## BEGIN
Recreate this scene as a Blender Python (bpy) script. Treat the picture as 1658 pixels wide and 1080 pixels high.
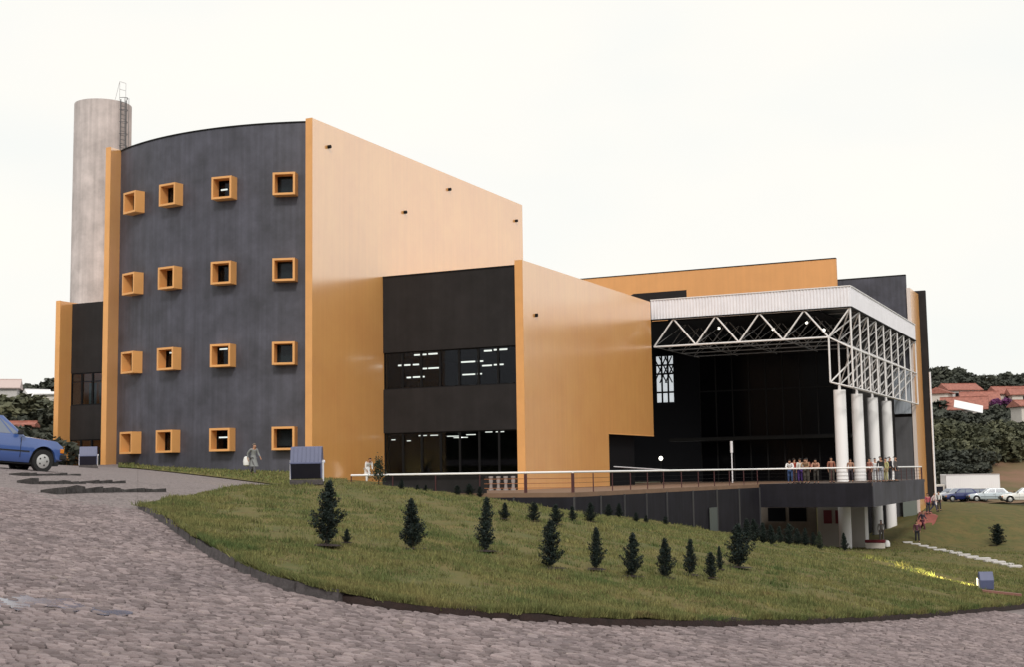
import bpy, bmesh, math, random
import numpy as np
from mathutils import Vector, Matrix
random.seed(7); rng = np.random.default_rng(7)
for o in list(bpy.data.objects): bpy.data.objects.remove(o)
SC = bpy.context.scene; C = SC.collection
R_ = math.radians

# ---------------------------------------------------------------- camera (eye at the origin, z up)
F_PX = 2142.3; YAW, PITCH, ROLL = R_(-25.37), R_(6.035), R_(-.869)
def cam_axes():
    cy, sy, cp, sp = math.cos(YAW), math.sin(YAW), math.cos(PITCH), math.sin(PITCH)
    fw = Vector((sy*cp, cy*cp, sp)); r = Vector((cy, -sy, 0)); u = r.cross(fw)
    cr, sr = math.cos(ROLL), math.sin(ROLL)
    return cr*r+sr*u, -sr*r+cr*u, fw
CR, CU, CF = cam_axes()
cam_d = bpy.data.cameras.new('camera'); cam = bpy.data.objects.new('camera', cam_d); C.objects.link(cam)
m = Matrix.Identity(4)
for i in range(3): m[i][0] = CR[i]; m[i][1] = CU[i]; m[i][2] = -CF[i]
cam.matrix_world = m
cam_d.sensor_width = 36; cam_d.lens = F_PX/1658*36; cam_d.clip_end = 3000; cam_d.clip_start = .2
SC.camera = cam
# ---------------------------------------------------------------- sky, sun, exposure
SUN_EL, SUN_AZ = 38, 150          # azimuth clockwise from +Y : light from behind and to the right of the camera
W = bpy.data.worlds.new('World'); SC.world = W; W.use_nodes = True
nt = W.node_tree; nt.nodes.clear()
out = nt.nodes.new('ShaderNodeOutputWorld'); bg = nt.nodes.new('ShaderNodeBackground')
sky = nt.nodes.new('ShaderNodeTexSky'); sky.sky_type = 'NISHITA'; sky.sun_disc = False
sky.sun_elevation = R_(SUN_EL); sky.sun_rotation = R_(SUN_AZ); sky.dust_density = 4; sky.ozone_density = .5
tc = nt.nodes.new('ShaderNodeTexCoord'); mp = nt.nodes.new('ShaderNodeMapping'); mp.inputs['Scale'].default_value = (1.5, 1.5, 4)
nz = nt.nodes.new('ShaderNodeTexNoise'); nz.inputs['Scale'].default_value = 1.9; nz.inputs['Detail'].default_value = 3
cr = nt.nodes.new('ShaderNodeValToRGB')
cr.color_ramp.elements[0].position = .35; cr.color_ramp.elements[0].color = (10.9, 11.0, 10.6, 1)
cr.color_ramp.elements[1].position = .65; cr.color_ramp.elements[1].color = (11.9, 11.5, 10.65, 1)
mx = nt.nodes.new('ShaderNodeMixRGB'); mx.inputs[0].default_value = .93     # overcast cloud layer over the clear sky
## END
## Task objective:
Begin at the top of the material above and output each line exactly, stopping after the line that holds "R_ = math.radians". Leave out pictures.

## Full answer:
Recreate this scene as a Blender Python (bpy) script. Treat the picture as 1658 pixels wide and 1080 pixels high.
import bpy, bmesh, math, random
import numpy as np
from mathutils import Vector, Matrix
random.seed(7); rng = np.random.default_rng(7)
for o in list(bpy.data.objects): bpy.data.objects.remove(o)
SC = bpy.context.scene; C = SC.collection
R_ = math.radians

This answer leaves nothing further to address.